Security is hard and requires constant vigilance and maintenance; there is no silver bullet. From experience, when pressed, most IT providers will acknowledge that they are in fact, not security companies. Security requires both a commitment and a clear explanation of responsibility, which is not typical.
To understand how your Managed Services Provider (MSPs) stacks up from a security standpoint, here are some levels, observations, and questions to identify what you may currently have.
Installs Security Technology
Most MSPs can meet this level of security. The security technology that they install is well-considered, rich in features, and highly functional. The question is, what output do you get?

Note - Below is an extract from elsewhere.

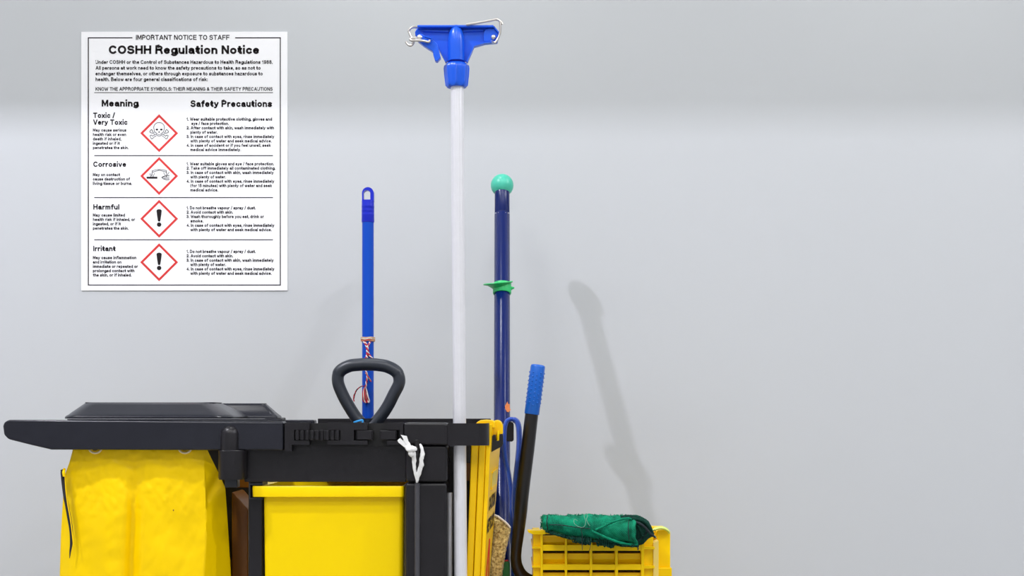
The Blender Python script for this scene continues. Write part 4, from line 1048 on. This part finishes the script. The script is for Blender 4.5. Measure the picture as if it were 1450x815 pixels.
# ------------------------------------------------------------------ the notice on the wall
ntc = thing('safety_notice', 'white framed safety notice with four red diamond hazard symbols on the wall', 'notice', W(261, 411, WY-.003))
NY = WY-.0032
MB().pbox(115, 45, 407, 411, NY, WY-.0002).build('board', M['white'], ntc, smooth=False)
TY = NY-.0005
def ink(mb, name, m=None): return mb.build(name, m or M['ink'], ntc, smooth=False)
def flat(polys, name, m=None, Y=TY):
    mb = MB()
    for poly in polys:
        n = len(poly); mb.add([W(u, v, Y) for u, v in poly]+[W(u, v, Y+.0005) for u, v in poly], [tuple(range(n))]+[(i, (i+1) % n, n+(i+1) % n, n+i) for i in range(n)])
    return ink(mb, name, m)
def bar(u0, v0, u1, v1): return [(u0, v0), (u1, v0), (u1, v1), (u0, v1)]
flat([bar(124.3, 52.8, 187.5, 54.2), bar(333, 52.8, 397.6, 54.2), bar(124.3, 54.2, 125.8, 403.9), bar(396.2, 54.2, 397.6, 403.9), bar(125.8, 402.6, 396.2, 403.9)], 'border')
for v, h in ((131, .9), (220.2, 1.3), (279.5, 1.2), (339.2, 1.2)):
    flat([bar(133.5, v-h/2, 386.5, v+h/2)], 'divider')
def words(lines, name, cap, bold):
    mb = MB()
    for s, u0, u1, base in lines:
        pts, fs = text_uv(s, u0, u1, base, cap, bold)
        mb.add([W(u, v, TY) for u, v in pts], fs)
    o = ink(mb, name); return o
words([('IMPORTANT NOTICE TO STAFF', 192.5, 325, 56.4)], 'heading', 7.0, .18)
words([('COSHH Regulation Notice', 154, 367, 76.4)], 'heading', 12.2, .235)
words([('Under COSHH or the Control of Substances Hazardous to Health Regulations 1988.', 135.2, 386, 90.4),
       ('All persons at work need to know the safety precautions to take, so as not to', 135.2, 369, 98.6),
       ('endanger themselves, or others through exposure to substances hazardous to', 135.2, 372, 106.7),
       ('health. Below are four general classifications of risk:', 135.2, 294, 114.8)], 'paragraph', 5.3, .205)
words([('KNOW THE APPROPRIATE SYMBOLS: THEIR MEANING & THEIR SAFETY PRECAUTIONS', 135.2, 386, 128.4)], 'heading', 5.1, .19)
words([('Meaning', 144, 197, 150.8)], 'heading', 9.6, .235)
words([('Safety Precautions', 269.5, 385.5, 151.4)], 'heading', 9.6, .235)
words([('Toxic /', 132, 163, 166.9), ('Very Toxic', 131.8, 180.5, 176.6)], 'heading', 7.6, .22)
words([('Corrosive', 132, 178.6, 236.1)], 'heading', 7.6, .22)
words([('Harmful', 132, 169, 296.5)], 'heading', 7.6, .22)
words([('Irritant', 132, 163.6, 355.4)], 'heading', 7.6, .22)
words([('May cause serious', 131.5, 179, 186.3), ('health risk or even', 131.5, 178.6, 192.5), ('death if inhaled,', 131.5, 172, 198.7), ('ingested or if it', 131.5, 169.5, 204.9), ('penetrates the skin.', 131.5, 182, 211.1)], 'paragraph', 4.6, .222)
words([('May on contact', 131.5, 170, 249.3), ('cause destruction of', 131.5, 184, 255.5), ('living tissue or burns.', 131.5, 187, 261.7)], 'paragraph', 4.6, .222)
words([('May cause limited', 131.5, 177, 306.5), ('health risk if inhaled, or', 131.5, 191.3, 312.7), ('ingested, or if it', 131.5, 171, 318.9), ('penetrates the skin.', 131.5, 182, 325.1)], 'paragraph', 4.6, .222)
words([('May cause inflammation', 131.5, 193, 366.7), ('and irritation on', 131.5, 172, 372.9), ('immediate or repeated or', 131.5, 195.3, 379.1), ('prolonged contact with', 131.5, 190.4, 385.2), ('the skin, or if inhaled.', 131.5, 186.3, 391.3)], 'paragraph', 4.6, .222)
eyes = '4. In case of contact with eyes, rinse immediately'
seek = 'with plenty of water and seek medical advice.'
skin = '3. In case of contact with skin, wash immediately'
words([('1. Wear suitable protective clothing, gloves and', 264, 385.2, 170.8), ('eye / face protection.', 271, 324, 176.9), ('2. After contact with skin, wash immediately with', 264, 388, 183.1), ('plenty of water.', 269.5, 308, 189.3), ('3. In case of contact with eyes, rinse immediately', 264, 388.5, 195.4), (seek, 269.5, 384.6, 201.6), ('4. In case of accident or if you feel unwell, seek', 264, 383.5, 207.8), ('medical advice immediately.', 269.5, 341.3, 213.9)], 'paragraph', 4.6, .222)
words([('1. Wear suitable gloves and eye / face protection.', 264, 388, 234), ('2. Take off immediately all contaminated clothing.', 264, 390, 240.1), (skin, 264, 387.6, 246.3), ('with plenty of water.', 269.5, 320, 252.5), (eyes, 264, 388.5, 258.6), ('(for 15 minutes) with plenty of water and seek', 269.5, 385.2, 264.8), ('medical advice.', 269.5, 309, 271)], 'paragraph', 4.6, .222)
words([('1. Do not breathe vapour / spray / dust.', 264, 362, 296.3), ('2. Avoid contact with skin.', 264, 330, 302.4), ('3. Wash thoroughly before you eat, drink or', 264, 373.6, 308.6), ('smoke.', 269.5, 288, 314.8), (eyes, 264, 388.5, 321), (seek, 269.5, 384.6, 327.2)], 'paragraph', 4.6, .222)
words([('1. Do not breathe vapour / spray / dust.', 264, 362, 358), ('2. Avoid contact with skin.', 264, 330, 364.2), (skin, 264, 387.6, 370.4), ('with plenty of water.', 269.5, 320, 376.5), (eyes, 264, 388.5, 382.7), (seek, 269.5, 384.6, 388.9)], 'paragraph', 4.6, .222)
def diamond(c, r): u, v = c; return [(u, v-r), (u+r, v), (u, v+r), (u-r, v)]
def stroke(pts, w, closed=False):
    out = []; P = list(pts)+([pts[0]] if closed else [])
    for (a, b), (c, d) in zip(P, P[1:]):
        L = math.hypot(c-a, d-b) or 1; nx, ny = -(d-b)/L*w/2, (c-a)/L*w/2; ex_, ey_ = (c-a)/L*w*.3, (d-b)/L*w*.3
        out.append([(a+nx-ex_, b+ny-ey_), (c+nx+ex_, d+ny+ey_), (c-nx+ex_, d-ny+ey_), (a-nx-ex_, b-ny-ey_)])
    return out
for k, cv in enumerate((188.4, 249, 309.5, 371)):
    c = (225.3, cv); mb = MB()
    mb.ring(diamond(c, 26.8), diamond(c, 22.6), TY, TY+.0005)
    dm = ink(mb, 'hazard_diamond', M['red'])
    if k >= 2:
        ex_ = [(c[0]-3.7, cv-11.2)]+arc(c[0], cv-11.2, 3.7, 2.4, 180, 0, 8)+[(c[0]+3.7, cv-11), (c[0]+2.8, cv-4), (c[0]+1.7, cv+3)]+arc(c[0], cv+3, 1.7, 1, 0, -180, 5)+[(c[0]-2.8, cv-4)]
        q = flat([ex_, arc(c[0], cv+8.2, 3.1, 3.1, 0, 340, 17)], 'exclamation_mark'); 
    elif k == 0:
        P = []; w = .75; x = c[0]
        P += stroke(arc(x, 180.5, 7.6, 7.2, -25, 205, 22), w)
        P += stroke([(x-6.9, 183.5), (x-6.6, 186.3), (x-4.4, 187.6), (x-3.8, 190.5), (x-1.5, 192.3), (x+1.5, 192.3), (x+3.8, 190.5), (x+4.4, 187.6), (x+6.6, 186.3), (x+6.9, 183.5)], w)
        P += stroke([(x-3.2, 188.6), (x-1.5, 190.2), (x+1.5, 190.2), (x+3.2, 188.6)], .5)
        P += [arc(x-3.1, 183.3, 1.8, 1.3, 0, 330, 11), arc(x+3.1, 183.3, 1.8, 1.3, 0, 330, 11), [(x, 185), (x+1.2, 187.6), (x-1.2, 187.6)]]
        for s in (-1, 1):
            # each bone: two shaft lines and knobbed ends, behind the skull
            P += stroke([(x+s*5.0, 190.2), (x+s*9.2, 192.5)], .7)+stroke([(x+s*4.0, 192.0), (x+s*8.2, 194.8)], .7)
            P += stroke([(x+s*9.2, 192.5), (x+s*11, 191), (x+s*13, 192), (x+s*12.2, 193.8), (x+s*11.8, 194.6), (x+s*11, 196.4), (x+s*9.3, 196.2), (x+s*8.2, 194.8)], .8)
            P += stroke([(x+s*6.8, 187.8), (x+s*9.4, 186.6)], .7)+stroke([(x+s*6.2, 189.8), (x+s*10, 188.2)], .7)
            P += stroke([(x+s*9.4, 186.6), (x+s*9.2, 184.4), (x+s*11, 183.2), (x+s*12.2, 184.8), (x+s*13.2, 185.6), (x+s*12.8, 187.6), (x+s*10, 188.2)], .8)
        flat(P, 'skull_and_crossbones')
    else:
        P = [bar(207.6, 250, 222.8, 252.7)]; w = .7
        P += stroke([(215.3, 241.6), (224.3, 239.6), (224.9, 241), (216.2, 243.6)], w, True)+stroke([(225.6, 239.6), (235.6, 241.2), (235.2, 243.4), (225.9, 241)], w, True)
        P += stroke([(215.4, 243), (215.2, 248.6)], .8)+stroke([(235.7, 243), (235.9, 248)], .8)
        P += stroke([(211.6, 245.5), (213.8, 249.8)], w)+stroke([(219, 245.2), (216.6, 249.8)], w)+stroke([(213.4, 244.8), (214.6, 249)], .5)
        P += stroke([(231.6, 244.2), (233.6, 247.6)], w)+stroke([(239.4, 243.6), (237, 247.4)], w)
        P += stroke([(239.8, 248.2), (234.5, 248.6), (231.2, 249.6), (229, 251), (231.4, 253), (236, 254.4), (239.8, 254)], .9)
        P += stroke([(231, 250.8), (235.6, 250.6), (239.6, 250.6)], .6)+stroke([(232.5, 252.4), (239.4, 252.4)], .6)+stroke([(234.8, 248.8), (236.2, 250.4)], .9)
        flat(P, 'corrosion_symbol')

If there is no engaged profiling meeting, limited reporting, alerting is non-existent or a business engagement to determine how to best tune settings is not evident, your MSP functions at this level. This is not necessarily bad, but for the protection of your business, you must augment your MSP with a security provider.
Installs Security Technology and Enables Features
MSPs that are a notch better will bring expertise to the table to properly configure key security features. The engagement will be interactive, and the function of the baseline will be highly effective from a security perspective. This level of MSP is talented and a valuable partner, but will likely lack the ongoing reporting, will have limited alerting, and beyond the initial setup, will have a very simplified business engagement model. This model is typified by quarterly meetings and generic content is available for your experts to access. This model is well suited for a company with an internal security team that drives outcomes.

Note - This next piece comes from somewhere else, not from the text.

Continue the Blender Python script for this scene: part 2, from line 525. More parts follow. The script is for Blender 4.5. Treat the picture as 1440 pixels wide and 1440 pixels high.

Installs Security Technology and Maintains it as a Business Partner
MSPs that are security partners to organizations will help select the best technology, conduct a session to interactively define and tune the security features, and explain carefully what they do NOT do. This is an important distinction evident in security organizations. Security is a very broad field, and the best companies are quick to establish the guardrails around responsibility.
What should be expected is regular engaged meetings to interactively review output, establish business engagement and incident response processes, and provide an ongoing partnership in security maintenance. This model is a very good fit for companies with limited security staff and a desire to have a more comprehensive approach to security.
A good security-focused MSP will also contribute its network of focused and more specialized solutions to enable a more comprehensive, solutions-based approach in your environment.